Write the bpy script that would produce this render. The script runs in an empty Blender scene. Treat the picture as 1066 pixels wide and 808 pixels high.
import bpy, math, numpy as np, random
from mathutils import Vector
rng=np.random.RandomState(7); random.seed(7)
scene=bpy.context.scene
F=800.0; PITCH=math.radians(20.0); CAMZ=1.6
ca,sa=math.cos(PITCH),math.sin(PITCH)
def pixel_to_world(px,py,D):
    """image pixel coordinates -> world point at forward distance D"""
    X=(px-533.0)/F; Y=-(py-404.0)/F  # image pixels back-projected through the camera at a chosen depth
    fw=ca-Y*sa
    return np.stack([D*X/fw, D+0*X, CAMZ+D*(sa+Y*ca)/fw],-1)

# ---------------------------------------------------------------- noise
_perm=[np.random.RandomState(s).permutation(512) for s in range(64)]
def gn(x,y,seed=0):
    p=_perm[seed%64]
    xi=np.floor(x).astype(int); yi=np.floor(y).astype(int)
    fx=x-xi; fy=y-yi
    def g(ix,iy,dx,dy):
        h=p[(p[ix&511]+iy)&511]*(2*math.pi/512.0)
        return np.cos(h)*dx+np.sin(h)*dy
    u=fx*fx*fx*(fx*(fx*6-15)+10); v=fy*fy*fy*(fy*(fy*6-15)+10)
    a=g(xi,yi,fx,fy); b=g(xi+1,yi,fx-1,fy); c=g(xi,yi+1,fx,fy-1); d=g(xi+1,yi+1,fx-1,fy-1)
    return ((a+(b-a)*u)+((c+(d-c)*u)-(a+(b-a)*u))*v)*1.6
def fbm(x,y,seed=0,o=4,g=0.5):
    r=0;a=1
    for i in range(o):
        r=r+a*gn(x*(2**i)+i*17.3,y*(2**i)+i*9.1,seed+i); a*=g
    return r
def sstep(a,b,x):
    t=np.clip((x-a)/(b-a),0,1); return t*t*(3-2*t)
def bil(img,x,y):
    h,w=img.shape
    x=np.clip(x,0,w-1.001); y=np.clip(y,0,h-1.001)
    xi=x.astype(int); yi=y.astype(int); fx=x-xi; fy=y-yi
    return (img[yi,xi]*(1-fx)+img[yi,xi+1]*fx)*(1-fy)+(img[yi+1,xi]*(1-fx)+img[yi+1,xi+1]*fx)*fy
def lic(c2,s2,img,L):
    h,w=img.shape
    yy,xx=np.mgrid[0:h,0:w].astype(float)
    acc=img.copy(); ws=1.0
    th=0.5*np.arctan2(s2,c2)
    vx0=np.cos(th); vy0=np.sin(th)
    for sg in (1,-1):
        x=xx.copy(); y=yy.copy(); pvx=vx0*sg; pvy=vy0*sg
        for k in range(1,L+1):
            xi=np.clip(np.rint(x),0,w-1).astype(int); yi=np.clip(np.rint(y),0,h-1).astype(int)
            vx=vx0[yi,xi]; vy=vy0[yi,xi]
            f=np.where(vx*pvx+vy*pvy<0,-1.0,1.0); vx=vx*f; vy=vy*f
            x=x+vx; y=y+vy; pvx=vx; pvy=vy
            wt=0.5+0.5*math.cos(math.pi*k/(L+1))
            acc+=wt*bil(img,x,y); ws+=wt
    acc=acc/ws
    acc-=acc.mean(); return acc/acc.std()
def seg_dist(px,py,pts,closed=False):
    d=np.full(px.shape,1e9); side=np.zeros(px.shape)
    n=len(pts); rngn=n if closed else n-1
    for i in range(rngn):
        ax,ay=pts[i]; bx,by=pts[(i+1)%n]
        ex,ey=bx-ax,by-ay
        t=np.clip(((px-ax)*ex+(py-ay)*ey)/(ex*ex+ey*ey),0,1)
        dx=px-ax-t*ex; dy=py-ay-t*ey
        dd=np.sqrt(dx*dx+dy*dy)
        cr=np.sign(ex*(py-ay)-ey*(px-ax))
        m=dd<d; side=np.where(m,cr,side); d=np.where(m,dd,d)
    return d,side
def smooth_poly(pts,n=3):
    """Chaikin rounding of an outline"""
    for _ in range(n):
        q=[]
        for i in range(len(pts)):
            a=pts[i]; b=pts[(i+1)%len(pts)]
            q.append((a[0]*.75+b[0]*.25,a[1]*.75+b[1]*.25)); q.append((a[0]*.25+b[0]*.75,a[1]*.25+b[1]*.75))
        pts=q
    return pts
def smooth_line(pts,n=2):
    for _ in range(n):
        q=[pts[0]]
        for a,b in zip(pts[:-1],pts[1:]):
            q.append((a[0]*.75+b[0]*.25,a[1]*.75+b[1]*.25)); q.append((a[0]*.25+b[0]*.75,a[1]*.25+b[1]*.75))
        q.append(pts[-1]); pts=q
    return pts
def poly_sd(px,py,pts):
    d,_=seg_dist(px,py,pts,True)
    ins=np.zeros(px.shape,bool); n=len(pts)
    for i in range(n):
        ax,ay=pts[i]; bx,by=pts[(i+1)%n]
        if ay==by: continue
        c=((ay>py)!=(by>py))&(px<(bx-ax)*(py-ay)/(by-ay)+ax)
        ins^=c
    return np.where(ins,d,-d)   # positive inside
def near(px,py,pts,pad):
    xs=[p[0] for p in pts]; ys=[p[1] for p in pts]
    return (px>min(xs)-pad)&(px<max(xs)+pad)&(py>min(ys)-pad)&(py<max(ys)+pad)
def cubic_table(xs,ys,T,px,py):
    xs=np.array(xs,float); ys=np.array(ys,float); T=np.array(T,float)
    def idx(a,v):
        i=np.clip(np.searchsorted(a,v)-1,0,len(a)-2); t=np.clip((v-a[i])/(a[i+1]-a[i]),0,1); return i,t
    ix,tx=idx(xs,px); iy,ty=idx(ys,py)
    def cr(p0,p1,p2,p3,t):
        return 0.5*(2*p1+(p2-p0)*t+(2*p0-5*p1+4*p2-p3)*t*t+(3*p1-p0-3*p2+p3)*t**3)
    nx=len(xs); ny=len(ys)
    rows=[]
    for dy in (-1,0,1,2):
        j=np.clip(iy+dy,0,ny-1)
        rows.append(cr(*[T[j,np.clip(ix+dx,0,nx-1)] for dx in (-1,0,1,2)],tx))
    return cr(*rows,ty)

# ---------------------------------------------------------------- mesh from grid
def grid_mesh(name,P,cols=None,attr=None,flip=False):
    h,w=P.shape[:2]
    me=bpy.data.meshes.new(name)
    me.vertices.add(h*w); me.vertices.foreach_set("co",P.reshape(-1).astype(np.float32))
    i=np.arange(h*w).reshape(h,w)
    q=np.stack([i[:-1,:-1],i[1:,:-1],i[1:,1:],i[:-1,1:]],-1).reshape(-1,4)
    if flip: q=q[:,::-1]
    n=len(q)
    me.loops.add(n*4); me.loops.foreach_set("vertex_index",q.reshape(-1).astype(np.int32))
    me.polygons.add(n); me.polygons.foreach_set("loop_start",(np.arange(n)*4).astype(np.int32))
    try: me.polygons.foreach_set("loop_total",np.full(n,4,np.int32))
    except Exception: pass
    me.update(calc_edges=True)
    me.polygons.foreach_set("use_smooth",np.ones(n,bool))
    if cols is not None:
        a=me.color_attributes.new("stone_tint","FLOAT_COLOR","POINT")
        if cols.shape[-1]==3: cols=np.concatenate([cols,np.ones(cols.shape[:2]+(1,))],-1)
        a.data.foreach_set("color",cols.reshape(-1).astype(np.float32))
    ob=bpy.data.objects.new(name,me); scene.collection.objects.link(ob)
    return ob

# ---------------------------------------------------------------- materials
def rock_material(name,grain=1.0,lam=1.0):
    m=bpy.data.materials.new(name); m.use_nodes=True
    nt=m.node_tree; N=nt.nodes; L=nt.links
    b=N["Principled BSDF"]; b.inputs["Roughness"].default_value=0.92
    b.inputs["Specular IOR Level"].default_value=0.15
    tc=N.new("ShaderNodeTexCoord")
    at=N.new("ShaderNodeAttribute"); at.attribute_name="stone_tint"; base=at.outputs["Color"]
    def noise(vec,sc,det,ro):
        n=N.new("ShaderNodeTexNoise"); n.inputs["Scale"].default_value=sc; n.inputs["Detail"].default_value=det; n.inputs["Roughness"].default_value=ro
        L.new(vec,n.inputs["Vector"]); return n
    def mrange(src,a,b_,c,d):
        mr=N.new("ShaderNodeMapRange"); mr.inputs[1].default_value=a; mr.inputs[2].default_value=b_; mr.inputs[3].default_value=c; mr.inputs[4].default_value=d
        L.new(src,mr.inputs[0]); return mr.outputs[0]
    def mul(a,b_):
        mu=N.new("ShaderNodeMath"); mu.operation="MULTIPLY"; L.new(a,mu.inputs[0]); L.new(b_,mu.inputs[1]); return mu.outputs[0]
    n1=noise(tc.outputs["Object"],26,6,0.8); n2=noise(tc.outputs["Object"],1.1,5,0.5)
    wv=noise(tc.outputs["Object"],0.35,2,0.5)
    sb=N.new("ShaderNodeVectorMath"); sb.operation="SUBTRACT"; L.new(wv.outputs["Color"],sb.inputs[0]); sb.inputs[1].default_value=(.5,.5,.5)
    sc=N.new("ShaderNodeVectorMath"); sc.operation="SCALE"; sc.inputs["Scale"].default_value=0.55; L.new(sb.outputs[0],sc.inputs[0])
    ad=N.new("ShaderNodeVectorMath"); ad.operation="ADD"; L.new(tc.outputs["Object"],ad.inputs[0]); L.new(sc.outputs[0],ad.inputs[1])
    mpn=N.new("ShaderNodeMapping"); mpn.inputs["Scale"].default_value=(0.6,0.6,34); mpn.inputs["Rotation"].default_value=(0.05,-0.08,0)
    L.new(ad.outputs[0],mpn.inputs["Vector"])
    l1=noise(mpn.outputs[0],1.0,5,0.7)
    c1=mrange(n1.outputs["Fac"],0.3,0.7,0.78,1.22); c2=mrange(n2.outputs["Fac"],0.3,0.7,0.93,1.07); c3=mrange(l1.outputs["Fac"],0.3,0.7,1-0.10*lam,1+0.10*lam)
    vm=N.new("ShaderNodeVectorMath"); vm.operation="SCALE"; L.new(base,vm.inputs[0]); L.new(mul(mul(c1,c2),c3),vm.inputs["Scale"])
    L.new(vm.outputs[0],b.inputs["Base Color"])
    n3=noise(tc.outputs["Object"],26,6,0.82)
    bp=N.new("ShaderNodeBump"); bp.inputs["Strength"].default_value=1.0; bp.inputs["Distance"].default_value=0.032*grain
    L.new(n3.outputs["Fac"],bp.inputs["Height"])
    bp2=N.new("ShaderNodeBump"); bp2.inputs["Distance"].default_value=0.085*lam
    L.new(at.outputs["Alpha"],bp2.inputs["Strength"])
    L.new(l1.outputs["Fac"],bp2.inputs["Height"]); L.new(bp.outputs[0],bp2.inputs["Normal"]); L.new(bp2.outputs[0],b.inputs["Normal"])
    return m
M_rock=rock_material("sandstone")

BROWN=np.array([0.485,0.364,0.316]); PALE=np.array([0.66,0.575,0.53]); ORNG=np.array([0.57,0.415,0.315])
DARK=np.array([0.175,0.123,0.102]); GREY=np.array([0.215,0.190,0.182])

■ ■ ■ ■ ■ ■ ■

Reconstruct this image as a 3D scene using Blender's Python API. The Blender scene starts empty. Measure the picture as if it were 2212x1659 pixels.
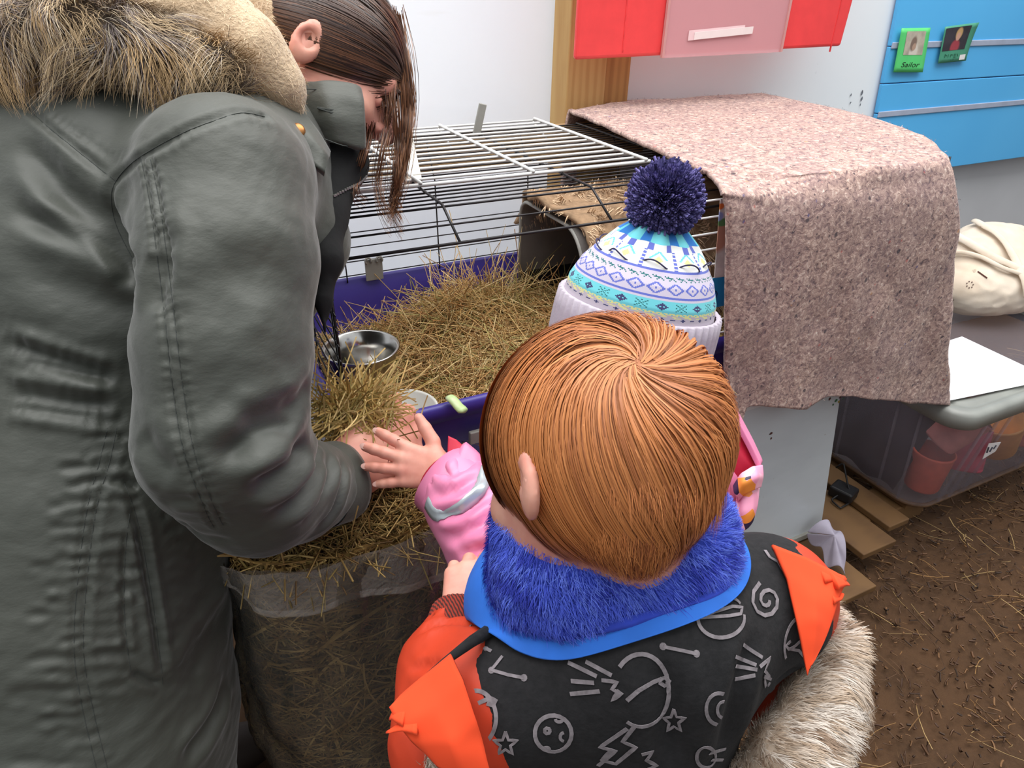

■ ■ ■ ■ ■ ■ ■

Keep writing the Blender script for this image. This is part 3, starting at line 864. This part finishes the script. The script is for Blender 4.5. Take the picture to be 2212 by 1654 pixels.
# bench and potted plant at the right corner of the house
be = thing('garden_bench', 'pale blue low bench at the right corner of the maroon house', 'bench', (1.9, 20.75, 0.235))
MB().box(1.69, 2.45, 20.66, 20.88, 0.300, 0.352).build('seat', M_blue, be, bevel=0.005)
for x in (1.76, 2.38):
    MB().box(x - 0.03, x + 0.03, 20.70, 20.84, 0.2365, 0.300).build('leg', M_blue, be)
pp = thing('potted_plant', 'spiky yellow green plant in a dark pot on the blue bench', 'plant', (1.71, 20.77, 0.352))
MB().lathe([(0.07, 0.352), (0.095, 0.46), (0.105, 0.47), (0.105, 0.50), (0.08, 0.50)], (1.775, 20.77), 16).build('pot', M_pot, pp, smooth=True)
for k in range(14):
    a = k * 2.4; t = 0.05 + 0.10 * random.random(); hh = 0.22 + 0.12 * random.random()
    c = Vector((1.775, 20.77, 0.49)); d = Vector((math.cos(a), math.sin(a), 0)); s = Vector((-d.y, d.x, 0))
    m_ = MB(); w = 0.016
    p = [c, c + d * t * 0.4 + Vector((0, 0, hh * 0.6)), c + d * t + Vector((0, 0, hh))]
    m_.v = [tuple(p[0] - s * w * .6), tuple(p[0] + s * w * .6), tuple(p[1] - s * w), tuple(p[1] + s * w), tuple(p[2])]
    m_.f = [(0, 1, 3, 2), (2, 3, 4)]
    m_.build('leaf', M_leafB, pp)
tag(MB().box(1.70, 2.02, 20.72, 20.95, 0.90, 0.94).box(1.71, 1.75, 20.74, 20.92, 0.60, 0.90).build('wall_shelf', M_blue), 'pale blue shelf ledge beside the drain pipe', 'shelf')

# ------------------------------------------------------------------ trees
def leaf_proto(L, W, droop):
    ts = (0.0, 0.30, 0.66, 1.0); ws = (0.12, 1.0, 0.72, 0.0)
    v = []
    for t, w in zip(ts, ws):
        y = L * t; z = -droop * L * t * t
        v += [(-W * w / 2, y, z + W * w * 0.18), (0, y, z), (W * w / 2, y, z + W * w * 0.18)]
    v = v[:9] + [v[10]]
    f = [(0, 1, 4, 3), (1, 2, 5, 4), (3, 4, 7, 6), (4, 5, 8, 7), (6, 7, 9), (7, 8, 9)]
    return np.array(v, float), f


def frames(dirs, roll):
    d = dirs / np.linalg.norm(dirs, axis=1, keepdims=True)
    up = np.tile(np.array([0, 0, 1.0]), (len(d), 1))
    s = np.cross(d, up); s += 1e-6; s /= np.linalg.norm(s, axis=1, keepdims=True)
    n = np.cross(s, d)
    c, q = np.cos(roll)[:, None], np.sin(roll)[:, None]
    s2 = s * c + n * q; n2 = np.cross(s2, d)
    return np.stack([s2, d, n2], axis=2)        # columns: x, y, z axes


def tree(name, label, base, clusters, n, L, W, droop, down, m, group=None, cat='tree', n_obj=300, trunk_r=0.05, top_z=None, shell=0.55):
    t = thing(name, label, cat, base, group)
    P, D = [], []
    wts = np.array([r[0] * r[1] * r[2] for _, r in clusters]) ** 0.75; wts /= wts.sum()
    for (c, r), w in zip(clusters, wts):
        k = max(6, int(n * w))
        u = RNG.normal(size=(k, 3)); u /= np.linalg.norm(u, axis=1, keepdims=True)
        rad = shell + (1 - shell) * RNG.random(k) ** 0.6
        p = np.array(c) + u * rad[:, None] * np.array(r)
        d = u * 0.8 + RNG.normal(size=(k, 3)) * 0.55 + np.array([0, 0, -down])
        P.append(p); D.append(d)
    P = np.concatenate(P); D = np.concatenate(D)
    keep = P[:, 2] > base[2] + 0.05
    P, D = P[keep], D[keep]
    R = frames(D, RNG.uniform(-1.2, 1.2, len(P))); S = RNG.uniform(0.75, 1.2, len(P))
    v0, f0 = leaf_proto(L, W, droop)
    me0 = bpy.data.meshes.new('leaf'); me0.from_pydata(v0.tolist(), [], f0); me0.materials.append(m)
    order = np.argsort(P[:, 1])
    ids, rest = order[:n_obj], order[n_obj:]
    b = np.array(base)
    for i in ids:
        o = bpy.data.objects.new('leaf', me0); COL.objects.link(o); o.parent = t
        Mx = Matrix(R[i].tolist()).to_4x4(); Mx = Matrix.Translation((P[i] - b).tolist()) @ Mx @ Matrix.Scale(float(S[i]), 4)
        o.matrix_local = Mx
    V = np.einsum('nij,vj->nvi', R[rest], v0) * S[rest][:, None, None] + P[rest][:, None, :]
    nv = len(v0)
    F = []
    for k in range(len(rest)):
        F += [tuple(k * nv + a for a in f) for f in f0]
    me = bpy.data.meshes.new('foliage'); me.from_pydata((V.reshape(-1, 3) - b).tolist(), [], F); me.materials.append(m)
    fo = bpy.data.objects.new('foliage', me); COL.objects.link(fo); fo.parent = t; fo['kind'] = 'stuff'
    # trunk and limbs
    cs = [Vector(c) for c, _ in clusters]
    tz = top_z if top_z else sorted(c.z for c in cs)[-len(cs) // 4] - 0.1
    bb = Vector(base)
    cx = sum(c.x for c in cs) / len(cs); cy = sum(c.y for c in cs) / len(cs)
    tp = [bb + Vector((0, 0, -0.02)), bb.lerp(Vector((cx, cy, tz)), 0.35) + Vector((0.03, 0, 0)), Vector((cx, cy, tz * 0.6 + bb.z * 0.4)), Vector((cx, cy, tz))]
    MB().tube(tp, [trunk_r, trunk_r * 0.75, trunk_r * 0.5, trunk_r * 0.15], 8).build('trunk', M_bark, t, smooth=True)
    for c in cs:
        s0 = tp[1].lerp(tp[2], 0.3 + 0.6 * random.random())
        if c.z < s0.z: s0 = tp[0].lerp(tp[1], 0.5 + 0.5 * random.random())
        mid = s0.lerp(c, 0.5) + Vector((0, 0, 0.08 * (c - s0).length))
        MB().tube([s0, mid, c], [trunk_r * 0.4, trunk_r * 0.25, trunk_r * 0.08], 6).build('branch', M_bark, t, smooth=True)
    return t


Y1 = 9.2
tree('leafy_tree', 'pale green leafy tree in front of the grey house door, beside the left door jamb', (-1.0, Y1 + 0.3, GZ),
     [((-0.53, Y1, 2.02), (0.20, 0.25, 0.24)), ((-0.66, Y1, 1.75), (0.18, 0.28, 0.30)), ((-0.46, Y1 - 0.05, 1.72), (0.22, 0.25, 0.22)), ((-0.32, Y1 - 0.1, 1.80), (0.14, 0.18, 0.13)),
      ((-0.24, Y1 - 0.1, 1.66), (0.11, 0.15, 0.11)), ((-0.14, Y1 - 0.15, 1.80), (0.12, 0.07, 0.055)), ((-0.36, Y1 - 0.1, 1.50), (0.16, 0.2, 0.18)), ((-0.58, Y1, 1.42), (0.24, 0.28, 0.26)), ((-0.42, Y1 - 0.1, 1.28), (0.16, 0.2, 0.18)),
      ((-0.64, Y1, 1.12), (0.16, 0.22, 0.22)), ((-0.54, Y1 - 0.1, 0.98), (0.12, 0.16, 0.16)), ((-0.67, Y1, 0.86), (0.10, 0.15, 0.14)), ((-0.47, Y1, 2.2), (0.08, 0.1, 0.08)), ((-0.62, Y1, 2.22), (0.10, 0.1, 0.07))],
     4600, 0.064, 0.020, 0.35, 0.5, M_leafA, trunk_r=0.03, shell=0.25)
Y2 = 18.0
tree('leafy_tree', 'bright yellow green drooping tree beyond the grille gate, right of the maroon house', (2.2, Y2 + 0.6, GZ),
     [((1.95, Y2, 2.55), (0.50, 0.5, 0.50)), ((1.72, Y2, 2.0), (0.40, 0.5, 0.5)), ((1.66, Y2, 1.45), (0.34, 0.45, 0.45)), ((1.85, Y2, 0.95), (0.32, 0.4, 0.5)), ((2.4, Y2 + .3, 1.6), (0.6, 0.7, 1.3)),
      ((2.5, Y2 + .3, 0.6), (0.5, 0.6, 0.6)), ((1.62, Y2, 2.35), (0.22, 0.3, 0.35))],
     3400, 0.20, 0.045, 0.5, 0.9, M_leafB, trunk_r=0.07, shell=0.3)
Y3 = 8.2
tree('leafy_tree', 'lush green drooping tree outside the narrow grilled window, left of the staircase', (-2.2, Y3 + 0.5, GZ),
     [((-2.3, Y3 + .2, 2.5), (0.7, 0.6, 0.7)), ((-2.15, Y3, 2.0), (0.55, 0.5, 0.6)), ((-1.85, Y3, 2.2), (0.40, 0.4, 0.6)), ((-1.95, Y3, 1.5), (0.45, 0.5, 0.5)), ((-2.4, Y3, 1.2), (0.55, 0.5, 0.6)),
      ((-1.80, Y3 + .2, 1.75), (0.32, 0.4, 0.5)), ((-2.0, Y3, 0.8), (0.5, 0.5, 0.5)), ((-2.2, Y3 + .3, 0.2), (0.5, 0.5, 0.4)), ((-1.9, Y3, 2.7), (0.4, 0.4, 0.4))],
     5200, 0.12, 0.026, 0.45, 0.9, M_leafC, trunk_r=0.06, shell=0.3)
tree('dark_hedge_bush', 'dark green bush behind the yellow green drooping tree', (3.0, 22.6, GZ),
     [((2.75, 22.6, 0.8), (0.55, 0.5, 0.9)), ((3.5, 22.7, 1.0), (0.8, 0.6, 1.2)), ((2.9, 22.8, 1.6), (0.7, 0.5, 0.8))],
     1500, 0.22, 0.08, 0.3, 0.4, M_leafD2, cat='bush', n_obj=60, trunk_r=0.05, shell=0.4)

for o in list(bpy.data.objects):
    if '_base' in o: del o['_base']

■ ■ ■ ■ ■ ■ ■

GIVEN INSTRUCTION.
Filter the data for the string "script" and copy every line that has it.

SOLVED EXERCISE.
Write the bpy script that would produce this render. The script runs in an empty Blender scene. Treat the picture as 1066 pixels wide and 808 pixels high.
Keep writing the Blender script for this image. This is part 3, starting at line 864. This part finishes the script. The script is for Blender 4.5. Take the picture to be 2212 by 1654 pixels.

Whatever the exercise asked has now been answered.